▸ SHORT PROBLEM:
Write out every line of the material exactly as it appears.

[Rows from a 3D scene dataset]

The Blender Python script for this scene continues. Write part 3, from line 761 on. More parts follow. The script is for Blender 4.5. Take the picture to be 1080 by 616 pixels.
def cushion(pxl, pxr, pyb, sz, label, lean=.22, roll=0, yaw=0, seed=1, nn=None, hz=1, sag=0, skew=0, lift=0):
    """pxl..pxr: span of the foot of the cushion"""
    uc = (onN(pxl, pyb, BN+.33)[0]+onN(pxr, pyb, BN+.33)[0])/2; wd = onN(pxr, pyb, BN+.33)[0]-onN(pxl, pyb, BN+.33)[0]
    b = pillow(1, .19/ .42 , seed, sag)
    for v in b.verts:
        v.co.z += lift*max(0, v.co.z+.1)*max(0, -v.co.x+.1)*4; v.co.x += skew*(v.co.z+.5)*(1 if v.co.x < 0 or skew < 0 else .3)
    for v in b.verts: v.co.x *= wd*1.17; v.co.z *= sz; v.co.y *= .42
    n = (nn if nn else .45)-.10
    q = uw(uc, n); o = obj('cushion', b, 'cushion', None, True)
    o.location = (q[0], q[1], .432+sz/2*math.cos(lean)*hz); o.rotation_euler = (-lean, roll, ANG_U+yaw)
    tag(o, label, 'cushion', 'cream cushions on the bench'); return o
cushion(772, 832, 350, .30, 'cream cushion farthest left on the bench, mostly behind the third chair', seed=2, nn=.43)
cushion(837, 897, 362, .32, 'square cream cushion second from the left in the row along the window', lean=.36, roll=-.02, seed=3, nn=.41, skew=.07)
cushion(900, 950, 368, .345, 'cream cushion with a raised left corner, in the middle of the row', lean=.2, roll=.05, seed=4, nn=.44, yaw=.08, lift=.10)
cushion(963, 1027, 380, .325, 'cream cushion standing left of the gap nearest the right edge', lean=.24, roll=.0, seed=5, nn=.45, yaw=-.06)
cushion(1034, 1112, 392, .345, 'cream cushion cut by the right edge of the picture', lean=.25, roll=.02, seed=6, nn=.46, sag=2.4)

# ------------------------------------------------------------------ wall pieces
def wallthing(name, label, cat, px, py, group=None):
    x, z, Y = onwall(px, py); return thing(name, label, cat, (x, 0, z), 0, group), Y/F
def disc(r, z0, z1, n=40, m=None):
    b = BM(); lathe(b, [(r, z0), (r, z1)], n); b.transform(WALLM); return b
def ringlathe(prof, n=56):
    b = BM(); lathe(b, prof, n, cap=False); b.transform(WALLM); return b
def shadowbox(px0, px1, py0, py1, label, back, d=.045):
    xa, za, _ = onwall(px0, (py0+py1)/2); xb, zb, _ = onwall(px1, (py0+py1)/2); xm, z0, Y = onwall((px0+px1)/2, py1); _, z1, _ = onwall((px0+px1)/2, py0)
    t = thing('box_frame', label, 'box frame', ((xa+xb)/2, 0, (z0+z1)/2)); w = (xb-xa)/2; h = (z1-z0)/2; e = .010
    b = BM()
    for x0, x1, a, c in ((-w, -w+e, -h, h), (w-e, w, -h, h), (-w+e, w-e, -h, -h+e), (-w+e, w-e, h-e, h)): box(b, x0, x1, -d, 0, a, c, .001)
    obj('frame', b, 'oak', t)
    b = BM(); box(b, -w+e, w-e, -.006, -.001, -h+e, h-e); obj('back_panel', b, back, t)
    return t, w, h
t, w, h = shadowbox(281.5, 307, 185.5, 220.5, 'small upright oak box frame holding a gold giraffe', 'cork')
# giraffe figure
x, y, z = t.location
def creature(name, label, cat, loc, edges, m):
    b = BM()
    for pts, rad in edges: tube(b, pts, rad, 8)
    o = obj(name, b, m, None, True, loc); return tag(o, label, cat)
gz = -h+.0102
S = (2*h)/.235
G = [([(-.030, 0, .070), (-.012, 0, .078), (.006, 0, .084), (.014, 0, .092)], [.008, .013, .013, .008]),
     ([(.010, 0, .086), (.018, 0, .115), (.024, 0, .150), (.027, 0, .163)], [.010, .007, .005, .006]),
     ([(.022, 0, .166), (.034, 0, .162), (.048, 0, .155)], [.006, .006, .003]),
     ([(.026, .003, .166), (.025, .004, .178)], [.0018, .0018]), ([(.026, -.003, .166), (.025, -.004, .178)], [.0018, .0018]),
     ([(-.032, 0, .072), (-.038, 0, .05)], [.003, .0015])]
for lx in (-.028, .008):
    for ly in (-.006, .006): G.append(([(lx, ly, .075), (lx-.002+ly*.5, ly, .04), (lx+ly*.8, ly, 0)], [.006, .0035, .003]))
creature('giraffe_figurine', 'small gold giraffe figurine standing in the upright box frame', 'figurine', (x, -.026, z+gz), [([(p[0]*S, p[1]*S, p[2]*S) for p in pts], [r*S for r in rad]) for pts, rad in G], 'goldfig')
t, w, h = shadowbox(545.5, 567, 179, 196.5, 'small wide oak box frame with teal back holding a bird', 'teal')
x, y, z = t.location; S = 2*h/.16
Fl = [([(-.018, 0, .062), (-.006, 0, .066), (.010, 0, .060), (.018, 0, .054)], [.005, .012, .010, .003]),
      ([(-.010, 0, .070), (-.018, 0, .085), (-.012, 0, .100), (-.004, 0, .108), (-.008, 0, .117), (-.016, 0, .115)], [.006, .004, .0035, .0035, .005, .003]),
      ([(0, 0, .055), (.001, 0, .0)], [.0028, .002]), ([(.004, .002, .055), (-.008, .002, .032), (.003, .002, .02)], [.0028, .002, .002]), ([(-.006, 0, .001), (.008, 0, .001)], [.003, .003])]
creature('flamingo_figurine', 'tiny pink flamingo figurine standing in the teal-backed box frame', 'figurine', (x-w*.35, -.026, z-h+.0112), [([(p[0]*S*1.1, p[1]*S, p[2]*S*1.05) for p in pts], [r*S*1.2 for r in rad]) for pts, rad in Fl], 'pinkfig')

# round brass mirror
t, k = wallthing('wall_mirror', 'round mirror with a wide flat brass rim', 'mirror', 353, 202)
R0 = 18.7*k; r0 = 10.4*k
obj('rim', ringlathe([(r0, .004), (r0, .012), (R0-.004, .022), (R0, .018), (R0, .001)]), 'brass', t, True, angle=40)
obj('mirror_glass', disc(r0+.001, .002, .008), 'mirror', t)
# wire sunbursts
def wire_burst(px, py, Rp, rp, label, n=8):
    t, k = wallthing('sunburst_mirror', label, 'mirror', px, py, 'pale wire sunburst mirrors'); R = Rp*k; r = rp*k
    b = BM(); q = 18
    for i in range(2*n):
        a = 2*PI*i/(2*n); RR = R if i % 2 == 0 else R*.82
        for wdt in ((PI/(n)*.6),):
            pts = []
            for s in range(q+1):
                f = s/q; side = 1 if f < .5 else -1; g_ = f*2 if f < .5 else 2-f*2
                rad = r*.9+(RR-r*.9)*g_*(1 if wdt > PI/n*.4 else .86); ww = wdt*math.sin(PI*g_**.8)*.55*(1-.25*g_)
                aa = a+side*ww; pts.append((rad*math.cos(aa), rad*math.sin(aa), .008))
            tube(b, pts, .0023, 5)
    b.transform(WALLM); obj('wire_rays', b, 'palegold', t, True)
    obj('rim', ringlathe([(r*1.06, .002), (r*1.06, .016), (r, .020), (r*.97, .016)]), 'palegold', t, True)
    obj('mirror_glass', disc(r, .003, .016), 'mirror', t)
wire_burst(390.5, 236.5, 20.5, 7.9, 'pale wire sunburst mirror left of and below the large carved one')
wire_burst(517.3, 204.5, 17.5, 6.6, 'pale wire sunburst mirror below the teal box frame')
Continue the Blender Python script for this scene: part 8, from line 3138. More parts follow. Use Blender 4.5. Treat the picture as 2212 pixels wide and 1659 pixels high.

▸ RESULT OF THIS TASK:
The Blender Python script for this scene continues. Write part 3, from line 761 on. More parts follow. The script is for Blender 4.5. Take the picture to be 1080 by 616 pixels.
def cushion(pxl, pxr, pyb, sz, label, lean=.22, roll=0, yaw=0, seed=1, nn=None, hz=1, sag=0, skew=0, lift=0):
    """pxl..pxr: span of the foot of the cushion"""
    uc = (onN(pxl, pyb, BN+.33)[0]+onN(pxr, pyb, BN+.33)[0])/2; wd = onN(pxr, pyb, BN+.33)[0]-onN(pxl, pyb, BN+.33)[0]
    b = pillow(1, .19/ .42 , seed, sag)
    for v in b.verts:
        v.co.z += lift*max(0, v.co.z+.1)*max(0, -v.co.x+.1)*4; v.co.x += skew*(v.co.z+.5)*(1 if v.co.x < 0 or skew < 0 else .3)
    for v in b.verts: v.co.x *= wd*1.17; v.co.z *= sz; v.co.y *= .42
    n = (nn if nn else .45)-.10
    q = uw(uc, n); o = obj('cushion', b, 'cushion', None, True)
    o.location = (q[0], q[1], .432+sz/2*math.cos(lean)*hz); o.rotation_euler = (-lean, roll, ANG_U+yaw)
    tag(o, label, 'cushion', 'cream cushions on the bench'); return o
cushion(772, 832, 350, .30, 'cream cushion farthest left on the bench, mostly behind the third chair', seed=2, nn=.43)
cushion(837, 897, 362, .32, 'square cream cushion second from the left in the row along the window', lean=.36, roll=-.02, seed=3, nn=.41, skew=.07)
cushion(900, 950, 368, .345, 'cream cushion with a raised left corner, in the middle of the row', lean=.2, roll=.05, seed=4, nn=.44, yaw=.08, lift=.10)
cushion(963, 1027, 380, .325, 'cream cushion standing left of the gap nearest the right edge', lean=.24, roll=.0, seed=5, nn=.45, yaw=-.06)
cushion(1034, 1112, 392, .345, 'cream cushion cut by the right edge of the picture', lean=.25, roll=.02, seed=6, nn=.46, sag=2.4)

# ------------------------------------------------------------------ wall pieces
def wallthing(name, label, cat, px, py, group=None):
    x, z, Y = onwall(px, py); return thing(name, label, cat, (x, 0, z), 0, group), Y/F
def disc(r, z0, z1, n=40, m=None):
    b = BM(); lathe(b, [(r, z0), (r, z1)], n); b.transform(WALLM); return b
def ringlathe(prof, n=56):
    b = BM(); lathe(b, prof, n, cap=False); b.transform(WALLM); return b
def shadowbox(px0, px1, py0, py1, label, back, d=.045):
    xa, za, _ = onwall(px0, (py0+py1)/2); xb, zb, _ = onwall(px1, (py0+py1)/2); xm, z0, Y = onwall((px0+px1)/2, py1); _, z1, _ = onwall((px0+px1)/2, py0)
    t = thing('box_frame', label, 'box frame', ((xa+xb)/2, 0, (z0+z1)/2)); w = (xb-xa)/2; h = (z1-z0)/2; e = .010
    b = BM()
    for x0, x1, a, c in ((-w, -w+e, -h, h), (w-e, w, -h, h), (-w+e, w-e, -h, -h+e), (-w+e, w-e, h-e, h)): box(b, x0, x1, -d, 0, a, c, .001)
    obj('frame', b, 'oak', t)
    b = BM(); box(b, -w+e, w-e, -.006, -.001, -h+e, h-e); obj('back_panel', b, back, t)
    return t, w, h
t, w, h = shadowbox(281.5, 307, 185.5, 220.5, 'small upright oak box frame holding a gold giraffe', 'cork')
# giraffe figure
x, y, z = t.location
def creature(name, label, cat, loc, edges, m):
    b = BM()
    for pts, rad in edges: tube(b, pts, rad, 8)
    o = obj(name, b, m, None, True, loc); return tag(o, label, cat)
gz = -h+.0102
S = (2*h)/.235
G = [([(-.030, 0, .070), (-.012, 0, .078), (.006, 0, .084), (.014, 0, .092)], [.008, .013, .013, .008]),
     ([(.010, 0, .086), (.018, 0, .115), (.024, 0, .150), (.027, 0, .163)], [.010, .007, .005, .006]),
     ([(.022, 0, .166), (.034, 0, .162), (.048, 0, .155)], [.006, .006, .003]),
     ([(.026, .003, .166), (.025, .004, .178)], [.0018, .0018]), ([(.026, -.003, .166), (.025, -.004, .178)], [.0018, .0018]),
     ([(-.032, 0, .072), (-.038, 0, .05)], [.003, .0015])]
for lx in (-.028, .008):
    for ly in (-.006, .006): G.append(([(lx, ly, .075), (lx-.002+ly*.5, ly, .04), (lx+ly*.8, ly, 0)], [.006, .0035, .003]))
creature('giraffe_figurine', 'small gold giraffe figurine standing in the upright box frame', 'figurine', (x, -.026, z+gz), [([(p[0]*S, p[1]*S, p[2]*S) for p in pts], [r*S for r in rad]) for pts, rad in G], 'goldfig')
t, w, h = shadowbox(545.5, 567, 179, 196.5, 'small wide oak box frame with teal back holding a bird', 'teal')
x, y, z = t.location; S = 2*h/.16
Fl = [([(-.018, 0, .062), (-.006, 0, .066), (.010, 0, .060), (.018, 0, .054)], [.005, .012, .010, .003]),
      ([(-.010, 0, .070), (-.018, 0, .085), (-.012, 0, .100), (-.004, 0, .108), (-.008, 0, .117), (-.016, 0, .115)], [.006, .004, .0035, .0035, .005, .003]),
      ([(0, 0, .055), (.001, 0, .0)], [.0028, .002]), ([(.004, .002, .055), (-.008, .002, .032), (.003, .002, .02)], [.0028, .002, .002]), ([(-.006, 0, .001), (.008, 0, .001)], [.003, .003])]
creature('flamingo_figurine', 'tiny pink flamingo figurine standing in the teal-backed box frame', 'figurine', (x-w*.35, -.026, z-h+.0112), [([(p[0]*S*1.1, p[1]*S, p[2]*S*1.05) for p in pts], [r*S*1.2 for r in rad]) for pts, rad in Fl], 'pinkfig')

# round brass mirror
t, k = wallthing('wall_mirror', 'round mirror with a wide flat brass rim', 'mirror', 353, 202)
R0 = 18.7*k; r0 = 10.4*k
obj('rim', ringlathe([(r0, .004), (r0, .012), (R0-.004, .022), (R0, .018), (R0, .001)]), 'brass', t, True, angle=40)
obj('mirror_glass', disc(r0+.001, .002, .008), 'mirror', t)
# wire sunbursts
def wire_burst(px, py, Rp, rp, label, n=8):
    t, k = wallthing('sunburst_mirror', label, 'mirror', px, py, 'pale wire sunburst mirrors'); R = Rp*k; r = rp*k
    b = BM(); q = 18
    for i in range(2*n):
        a = 2*PI*i/(2*n); RR = R if i % 2 == 0 else R*.82
        for wdt in ((PI/(n)*.6),):
            pts = []
            for s in range(q+1):
                f = s/q; side = 1 if f < .5 else -1; g_ = f*2 if f < .5 else 2-f*2
                rad = r*.9+(RR-r*.9)*g_*(1 if wdt > PI/n*.4 else .86); ww = wdt*math.sin(PI*g_**.8)*.55*(1-.25*g_)
                aa = a+side*ww; pts.append((rad*math.cos(aa), rad*math.sin(aa), .008))
            tube(b, pts, .0023, 5)
    b.transform(WALLM); obj('wire_rays', b, 'palegold', t, True)
    obj('rim', ringlathe([(r*1.06, .002), (r*1.06, .016), (r, .020), (r*.97, .016)]), 'palegold', t, True)
    obj('mirror_glass', disc(r, .003, .016), 'mirror', t)
wire_burst(390.5, 236.5, 20.5, 7.9, 'pale wire sunburst mirror left of and below the large carved one')
wire_burst(517.3, 204.5, 17.5, 6.6, 'pale wire sunburst mirror below the teal box frame')
Continue the Blender Python script for this scene: part 8, from line 3138. More parts follow. Use Blender 4.5. Treat the picture as 2212 pixels wide and 1659 pixels high.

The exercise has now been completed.